Domingo 3º de Cuaresma



No resulta fácil imaginarnos hoy a Jesús con un látigo en la mano, arremetiendo contra aquella gente que compraba y vendía en el recinto del templo de Jerusalén. Pero así ocurrió, por más que busquemos la manera de dulcificarlo. Tendremos que cambiar alguna cosa, y, sobre todo, razonar por qué ocurrió, para aprender y no repetirlo.

Hay quien dice que Jesús sólo se enfureció una vez, la que narra este evangelio. Sin embargo, hay otros momentos no tan violentos físicamente, pero sí con una violencia más honda, más sentida, más enérgica. La de hoy es explosiva, la otra es sin embargo mucho más tremenda.

Hoy usa el látigo. Ayer eran las palabras: “raza de víboras”, “sepulcros blanqueados” les apostrofa a santones y hombres religiosos; “decidle a esa zorra” refiriéndose a Herodes; “quítate de mi vista, satanás”, conmina a Pedro que quiere torcer las cosas.

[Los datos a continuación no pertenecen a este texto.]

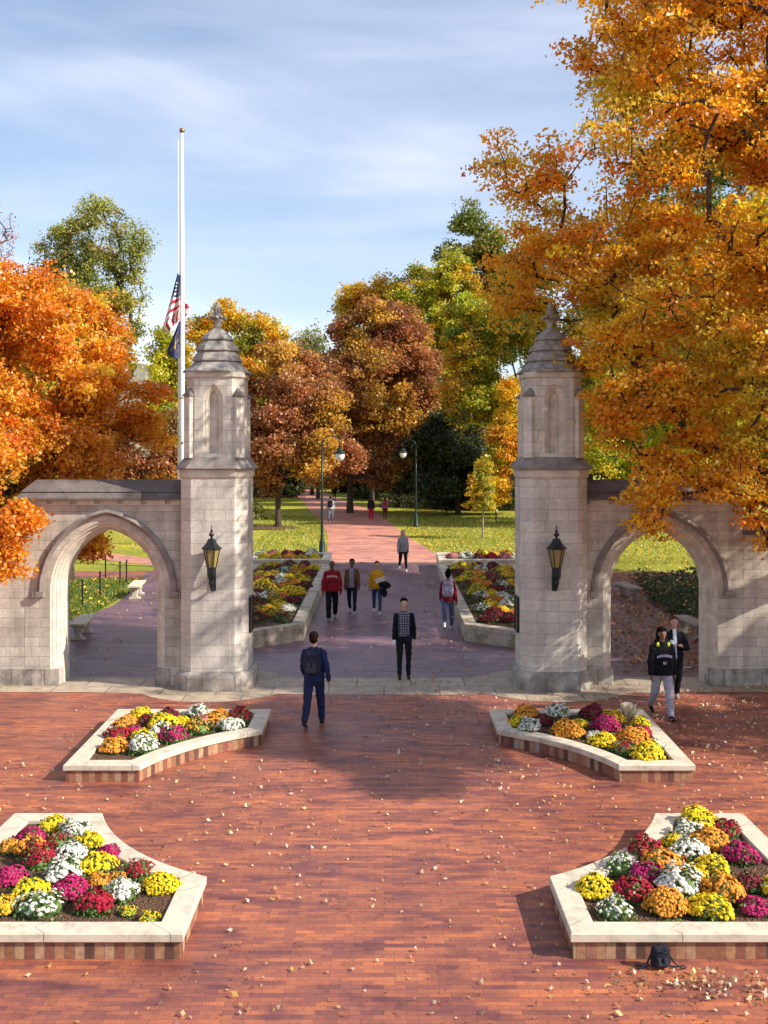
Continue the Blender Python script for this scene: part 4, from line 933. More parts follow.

En este tercer domingo de Cuaresma, acompañamos a Jesús hacia la Pascua, que pretendemos sea florida y hermosa, pero que necesariamente entraña violencia, derramamiento de sangre y lo peor de todo: el juicio condenatorio de los seres humanos.

Los sabios no lo entienden, lo llaman locura. Los religiosos, pecado. Y los crédulos exigen milagros. Jesús, por el contrario, muestra el camino nuevo de las nuevas relaciones del ser humano con Dios. El decálogo estuvo bien; no pasando aquellos límites, se permanecía en el terreno de lo civilizado. Para eso están las leyes. De útiles que son, aún las mantenemos y nos guiamos por ellas. “Las bases, lo que manda el salario mínimo” suele ser la manera como contratamos. “¿Es de precepto?”, y nos quedamos conformes porque hemos cumplido.

Ya no sirve el templo, dice Jesús. Primero porque lo utilizamos muy mal, y lo hemos adobado de ejercicios mercantiles; compramos y vendemos salvación. Pero, segundo y sobre todo, porque el Dios del Reino, el Abba de Jesús, no necesita piedras, oro y plata; tampoco exige veneración y cortesía, porque no es un rey. Es Padre que más parece Madre. Nos lleva en sus entrañas y espera que pasemos del “no matarás, no robarás” al “amarás a tu prójimo como a ti mismo”. No le gusta que le sacrifiquemos animales y personas, sino sólo y nada menos que nuestro corazón. No ansía que cumplamos leyes y preceptos; le gusta y disfruta cuando, como Jesús, nos acercamos al hermano para ofrecerle una palabra de consuelo, un gesto de amistad, un servicio convencido, una donación que le cure y un abrazo que sane los corazones de su desgarro y su exclusión.

Dios baja de los cielos y se mete entre los pucheros, al decir de nuestra Santa Teresa de Jesús. Nada le es ajeno, porque todo lo humano le importa.

Lo auténticamente escandaloso es que Jesús se hizo marginal, se metió entre la gente pecadora, contravino las normas de la buena educación y las apariencias, y enseñó que Dios tiene preferencias, no es imparcial, y se alegra mucho más por un pecador que se convierte que por los noventa y nueve que no necesitan nada de Él. Si queremos seguir a Jesús, hemos de esforzarnos mucho más por hacer de nuestra comunidad cristiana una auténtica casa del Padre, una casa acogedora y cálida donde a nadie se le cierran las puertas, donde a nadie se excluye ni discrimina. Una casa donde aprendemos a escuchar el sufrimiento de los hijos más desvalidos de Dios y no solo nuestro propio interés. Una casa donde podemos invocar a Dios como Padre porque nos sentimos sus hijos y buscamos vivir como hermanos.